Signs Your Child Is Being Bullied

Bullying is an intentional, aggressive and repeated behavior that involves an imbalance of power or strength.

It can take several forms:

  • Physical (hitting, punching, beating)
  • Verbal (teasing, name calling, threats)
  • Emotional (intimidation using gestures, social exclusion, threats)
  • Sexual
  • Racist Bullying
  • Cyberbullying (Online harassment, hate messages, threats, impersonation, and other digital abuse)
  • Hazing (Hazing is any activity expected of someone joining a group (or to maintain full status in a group) that humiliates, degrades or risks emotional and/or physical harm, regardless of the person’s willingness to participate.

Warning Signs:

  • Your child comes home with torn, damaged, or missing pieces of clothing, books, or other belongings
  • Has unexplained cuts, bruises, and scratches
  • Has few, if any friends, with whom he or she spends time
  • Seems afraid of going to school, walking to and from school, riding the school bus, or taking part in organized activities with peers
  • Finds or makes up excuses as to why they can’t go to school
  • Takes a long out of the way route when walking to or from school
  • Has lost interest in school work or suddenly begins to do poorly in school
  • Appears sad, moody, teary, or depressed when he or she comes home
  • Complains frequently of headaches, stomach aches or other physical ailments
  • Has trouble sleeping or has frequent bad dreams
  • Experiences a loss of appetite
  • Appears anxious and suffers from low self-esteem

Note: Children with disabilities may be at a higher risk of being bullied than other children.

What to do if you suspect your child is a victim of bullying?

The above signs are signs of bullying but are also signs of other abuse as well. If your child displays any of these signs talk with them and talk with the school staff to learn more about what’s going on.

  • When talking with your child, don’t just ask if they’re being bullied.
  • A better way to approach it is to say:
  • “I’ve heard a lot about bullying in the news. Is that going on at your school?”
  • “I’m worried about you. Are there any kids at school who may be picking on you or bullying you?”
  • “Are there any kids at school who tease you in a mean way?”
  • “Are there any kids at school who leave you out or exclude you on purpose?”

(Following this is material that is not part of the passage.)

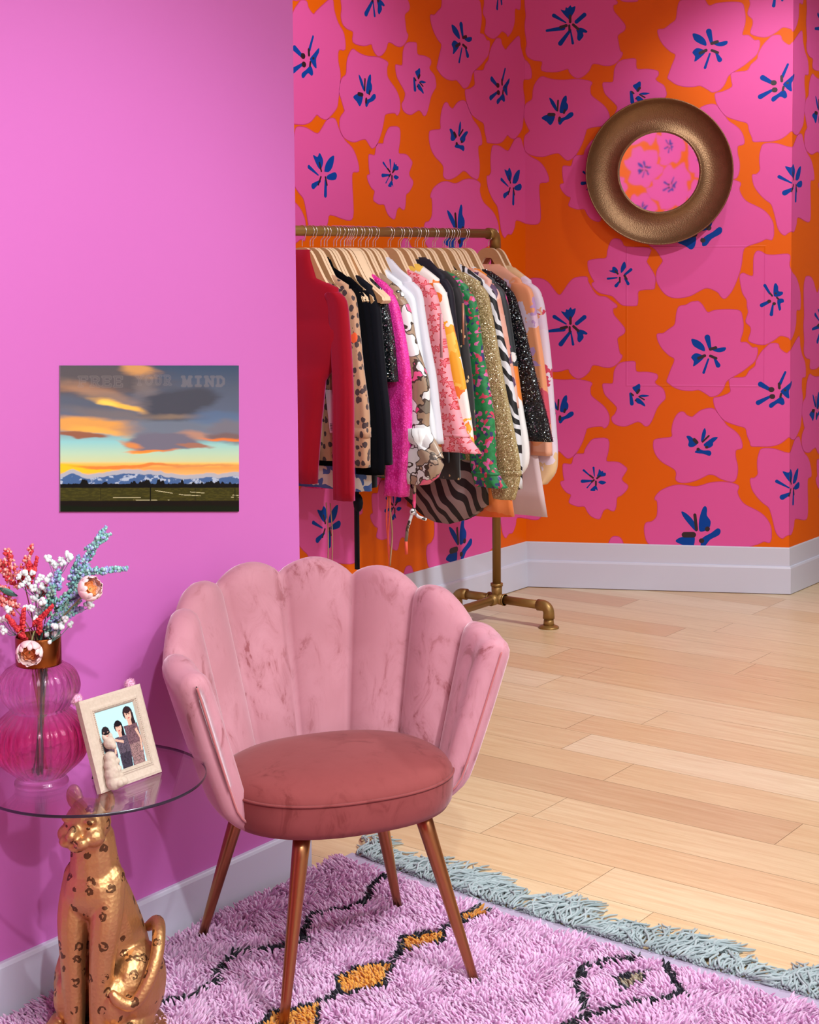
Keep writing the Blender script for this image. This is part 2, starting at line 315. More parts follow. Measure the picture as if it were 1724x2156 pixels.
def papered(name, s0, s1, z0, z1, place, nrm):
    """place(s) gives the wall's point at pattern distance s, in metres"""
    nrm = np.array([*nrm, 0.]); mb = MB()
    P = lambda s, z, d: np.array([*place(s), z])+nrm*d
    mb.add([P(s0, z0, 0), P(s1, z0, 0), P(s1, z1, 0), P(s0, z1, 0)], [(0, 1, 2, 3)], 0)
    for i in range(math.floor((s0-1.6)/HP), math.ceil((s1+.2)/HP)+1):
        for j in range(math.floor((z0-2.6)/VP), math.ceil((z1+.3)/VP)+1):
            for mi, lay, sh in SHAPES:
                q = sh/1000+np.array([i*HP, j*VP])
                if q[:, 0].max() < s0 or q[:, 0].min() > s1 or q[:, 1].max() < z0 or q[:, 1].min() > z1: continue
                q = [tuple(a) for a in q]
                for ax, lim, less in ((0, s0, False), (0, s1, True), (1, z0, False), (1, z1, True)):
                    if q: q = clip(q, ax, lim, less)
                if len(q) < 3: continue
                mb.poly([P(s, z, lay*.0004) for s, z in q], mi)
    o = mb.build(name, [M_orange, M_pink, M_line, M_blue, M_dark], None, (0, 0, 0), smooth=False)
    return tag(o, kind='structure')
papered('wall_alcove_left', YP-C1[1], 0, 0, H_CEIL, lambda s: (C1[0], C1[1]+s), (1, 0))
wb = papered('wall_back', 0, WID, 0, H_CEIL, lambda s: C1+KW*s, NKW)
papered('wall_alcove_right', WID, WID+3.28, 0, H_CEIL, lambda s: (C2[0], C2[1]+s-WID), (1, 0))
papered('wall_front', .35, 7.35, 0, H_CEIL, lambda s: (-4.3+s, -2.5), (0, 1))
M_white = plain('white_gloss_paint', (.62, .63, .74), .28)
def pinkwall():
    t = NT('pink_paint'); p = t.obj()
    n = t.noise(p, 1.3, 2); f = t.noise(p, 420, 2)
    t.pr(Base_Color=t.mix(n, (.61, .152, .495), (.64, .170, .525)), Roughness=.38, Specular_IOR_Level=.3)
    t.bump(f, .05, .0006); return t.m
M_wall = pinkwall()
mb = MB(); mb.box((C1[0], -2.5, 0), (XP, YP, H_CEIL)); tag(mb.build('wall_left', M_wall, None, (0, 0, 0), smooth=False), kind='structure')
M_plain = plain('shop_wall_paint', (.80, .82, .84), .6)
mb = MB(); mb.box((3.0, -2.5, 0), (3.1, 10.1, H_CEIL)); tag(mb.build('wall_right', M_plain, None, (0, 0, 0), smooth=False), kind='structure')
mb = MB(); mb.box((C2[0], 10.0, 0), (3.0, 10.1, H_CEIL)); tag(mb.build('wall_far', M_plain, None, (0, 0, 0), smooth=False), kind='structure')
M_ceil = plain('ceiling_paint', (.82, .84, .86), .8)
mb = MB(); mb.box((-4.4, -2.6, H_CEIL), (3.1, 10.1, H_CEIL+.1)); tag(mb.build('ceiling', M_ceil, None, (0, 0, 0), smooth=False), kind='structure')
# skirting: the plain one on the pink wall, the stepped one in the alcove
def bead(t, h): return [(0, 0.002), (t, 0.002), (t, h-.008), (t-.003, h-.002), (t-.006, h), (0, h)]
def sweep(path, normals, prof, name, m):
    """prof: (out, up) pairs; path points with mitred outward vectors"""
    R = []
    for (x, y), (nx, ny) in zip(path, normals): R.append([(x+nx*a, y+ny*a, b) for a, b in prof])
    mb = MB(); mb.rings(R, True); o = mb.build(name, m, None, (0, 0, 0), smooth=False); return tag(o, kind='structure')
sweep([(XP, -2.5), (XP, YP), (C1[0]+.02, YP)], [(1, 0), (1, 1), (0, 1)], bead(.015, .118), 'baseboard_left', M_white)
st = [(-.012, .003), (.014, .003), (.014, .120), (.011, .1285), (.0055, .130), (.005, .212), (.003, .2165), (-.012, .2175)]
mt = np.array([1.0, 0])+NKW; mt = mt/(1+np.array([1.0, 0])@NKW)     # mitre where the two walls meet
sweep([(C1[0], YP+.016), tuple(C1)], [(1, 0), tuple(mt)], st, 'baseboard_alcove_left', M_white)
sweep([tuple(C1), tuple(C2)], [tuple(mt), tuple(mt)], st, 'baseboard_back', M_white)
sweep([tuple(C2), (C2[0], 9.99)], [tuple(mt), (1, 0)], st, 'baseboard_alcove_right', M_white)
# ------------------------------------------------------------------ armchair
FD = np.array([.867, -.498, 0]); SD = np.array([.498, .867, 0]); CC = np.array([-2.16, 2.61, 0.0])
CP = lambda x, y, z: CC+SD*x+FD*y+np.array([0, 0, z])
def velvet(name, a, b, sheen):
    t = NT(name); p = t.obj()
    big = t.noise(p, 4.5, 2, .5, .6)
    st = t.noise(t.map(p, (1, 1, .55), (0, .5, .3)), 19, 5, .66, .9)
    m = t.ramp(st, [(.36, (0, 0, 0)), (.41, (.6, .6, .6)), (.47, (.85, .85, .85)), (.58, (1, 1, 1))])
    c = t.mix(m, a, b)
    c = t.mix(t.ramp(big, [(.4, (0, 0, 0)), (.66, (1, 1, 1))]), c, tuple(.3*x+.7*y for x, y in zip(a, b)))
    t.pr(Base_Color=c, Roughness=.82, Specular_IOR_Level=.2, Sheen_Weight=sheen, Sheen_Roughness=.4, Sheen_Tint=(1.0, .82, .88))
    t.bump(t.noise(p, 26, 3), .12, .004)
    return t.m
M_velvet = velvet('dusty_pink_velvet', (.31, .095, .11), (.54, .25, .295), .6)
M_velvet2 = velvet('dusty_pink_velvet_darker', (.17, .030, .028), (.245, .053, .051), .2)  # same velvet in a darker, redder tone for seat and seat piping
M_seam = plain('velvet_piping', (.46, .125, .13), .8, Sheen_Weight=.5)
M_copper = plain('copper_leg', (.40, .175, .075), .30, 1.0)
chair = empty('armchair', tuple(CC), 'dusty pink velvet armchair with scalloped shell back and slim copper legs, on the shaggy rug', 'chair')
US = np.array([0, .0625, .1875, .3125, .4375]); US = np.concatenate([US, 1-US[::-1]])
TX = np.array([.340, .353, .310, .232, .086]); TX = np.concatenate([-TX, TX[::-1]])
TY = np.array([.150, .062, -.085, -.232, -.320]); TY = np.concatenate([TY, TY[::-1]])
TZ = np.array([.704, .713, .780, .813, .834]); TZ = np.concatenate([TZ, TZ[::-1]])
BX = np.array([.245, .252, .236, .160, .055]); BX = np.concatenate([-BX, BX[::-1]])
BY = np.array([.125, .070, -.035, -.150, -.200]); BY = np.concatenate([BY, BY[::-1]])
def smooth_interp(u, U, V):
    # monotone-ish cubic through the control values
    i = np.clip(np.searchsorted(U, u)-1, 0, len(U)-2)
    m = np.gradient(V, U); h = U[i+1]-U[i]; t = (u-U[i])/h
    return (2*t**3-3*t**2+1)*V[i]+(t**3-2*t**2+t)*h*m[i]+(-2*t**3+3*t**2)*V[i+1]+(t**3-t**2)*h*m[i+1]
NV = 18
uu = np.unique(np.concatenate([np.linspace(0, 1, 113), [.0015, .004, .007, .012, .015], 1-np.array([.0015, .004, .007, .012, .015])])); NU = len(uu)
tx, ty, tz, bx, by = (smooth_interp(uu, US, V) for V in (TX, TY, TZ, BX, BY))
ch = np.abs(np.sin(8*PI*uu))
edge = np.minimum(uu, 1-uu) < .0625; ch = np.where(edge, np.maximum(ch, .9), ch)
top = tz-.036*(1-ch**.75)
nx, ny = np.gradient(tx+bx), np.gradient(ty+by); L = np.hypot(nx, ny); nx, ny = ny/L*-1, nx/L     # outward in plan
if nx[NU//2]*0+ny[NU//2] > 0: nx, ny = -nx, -ny
endr = np.sqrt(np.clip(1-((.022-np.minimum(uu, 1-uu))/.022).clip(0, 1)**2, 0, 1))*.9+.1
RIM = []; SEAMS = []
rings = []
Z0 = .372
for i in range(NU):
    th = .030*endr[i]
    def mid(s):   # s 0 at the foot of the shell, 1 at its rim
        k = s**1.08
        g = 1-.16*max(0, (.20-s)/.20)**2; bX, bY = bx[i]*g, .03+(by[i]-.03)*g
        return np.array([bX+(tx[i]-bX)*k, bY+(ty[i]-bY)*k, Z0+(top[i]-Z0)*s])
    N = np.array([nx[i], ny[i], -.28]); N /= np.linalg.norm(N)
    bul = lambda s: .026*(ch[i]**.62-.55)*min(1, s*6)*endr[i]
    ring = [mid(s)-N*(th+bul(s)) for s in np.linspace(0, 1-.035, NV)]
    upv = mid(1)-mid(.9); upv /= np.linalg.norm(upv)
    b0 = mid(1-.035); ci = th+bul(1)
    for a in np.linspace(0, PI, 8)[1:-1]:
        w = -(ci)*math.cos(a) if a < PI/2 else -th*math.cos(a)
        ring.append(b0+N*w+upv*math.sin(a)*.034*(.4+.6*endr[i]))
    ring += [mid(s)+N*(th-.018*(1-s)**3) for s in np.linspace(1-.035, 0, NV)]
    rings.append([CP(*q) for q in ring])
    RIM.append(CP(*(mid(.985)+N*(th*.95))))
mb = MB(); mb.rings(rings, False); nr_ = len(rings[0])
for b0 in (0, (NU-1)*nr_):      # close either arm end along its seam
    mb.add(np.zeros((0, 3)), [tuple(b0+q-mb.n for q in (k, k+1, nr_-2-k, nr_-1-k)) for k in range(nr_//2-1)])
back = mb.build('backrest', M_velvet, chair)
for e in (0, NU-1):      # stitched seam down the front edge of either arm
    mb = MB(); r = rings[e]; mb.tube([np.array(r[k])*.5+np.array(r[-1-k])*.5+FD*.0015 for k in range(1, NV+2)], .0026, 6)
    mb.build('arm_piping', M_seam, chair)
# seat
def superell(rx, ry, cx, cy, z, n=64, e=2.35):
    a = np.arange(n)*2*PI/n; c, s = np.cos(a), np.sin(a)
    return [CP(cx+rx*np.sign(ci)*abs(ci)**(2/e), cy+ry*np.sign(si)*abs(si)**(2/e), z) for ci, si in zip(c, s)]
SX, SY, SCY = .252, .205, .032
prof = [(k, z+.017) for k, z in [(.60, .352), (.86, .354), (.955, .360), (.99, .374), (1.0, .395), (1.003, .420), (1.0, .433), (.985, .444), (.94, .456), (.86, .466), (.7, .476), (.5, .482), (.25, .4845), (.05, .485)]]
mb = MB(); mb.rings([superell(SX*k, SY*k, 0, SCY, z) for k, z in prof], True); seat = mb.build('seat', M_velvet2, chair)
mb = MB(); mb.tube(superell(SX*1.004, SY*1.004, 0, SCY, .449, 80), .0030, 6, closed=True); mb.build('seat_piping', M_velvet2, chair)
for fx, fy in ((.241, .214), (.244, -.208), (-.226, -.248), (-.197, .236)):
    foot = CP(fx, fy, .012); topp = CP(fx*.62, fy*.66, .382)
    mb = MB(); ts = np.linspace(0, 1, 8); mb.tube([foot+(topp-foot)*t for t in ts], [.0095+.0095*t for t in ts], 20); lg = mb.build('leg', M_copper, chair)
    mb = MB(); d = (topp-foot); mb.tube([foot-d*.01, foot+d*.015], .0105, 16); mb.build('foot_cap', plain('leg_cap', (.03, .02, .02), .6), lg)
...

If your kids or teens are being bullied do not over-react. Assure them that you love them that this is not your fault and you will help them. Let them know they can talk to you about anything.

Talk with your kid’s/teen’s school. Call or set up an appointment to talk with their teacher. Teachers are likely in the best position to understand the relationships between your child and other peers in their school.

Children and Internet:

Where Should Parents Begin regarding internet use for children?

Internet is an extremely dangerous place. Your child can see and hear things that are unthinkable. They are tempted and their friends send them those things. Your children are smarter than you think. Over 50% of the parents say they are too busy to monitor the child’s activity on the net.

  1. Build media literacy.

  2. Limit the children’s use of technology.

You need to constantly say to your kinds, you can use this only for a certain amount of time you set. There plenty of parental controls that are available.

Have a gadget cut off time. Preferably after 9 pm until 7 am.

  1. Discuss issues related to sexuality openly and early as per their age.

  2. Tell the truth about the porn industry and its dangers.

  3. Schedule time for exercise.

Because too much technology is bad. It is proven that too much technology makes you depressed, unhealthy, gets you addicted and does all kinds of bad things to you.

CONCLUSION

A godly family is a family who fulfils its God given roles. Many of you sitting here are parents others are children. How is your family today? Is your family a palace of joy or a prison of conflict and confusion? How is your relationship with your spouse?

Spend time with them, coach them, play with them, have fun with them. Mold them up in the values of God. If you do not spend time with your children, they will they will get on what family values are and morality is from their friends outside.

God is interested in making your family a happy home, but for that God wants you to fulfill your role in the family.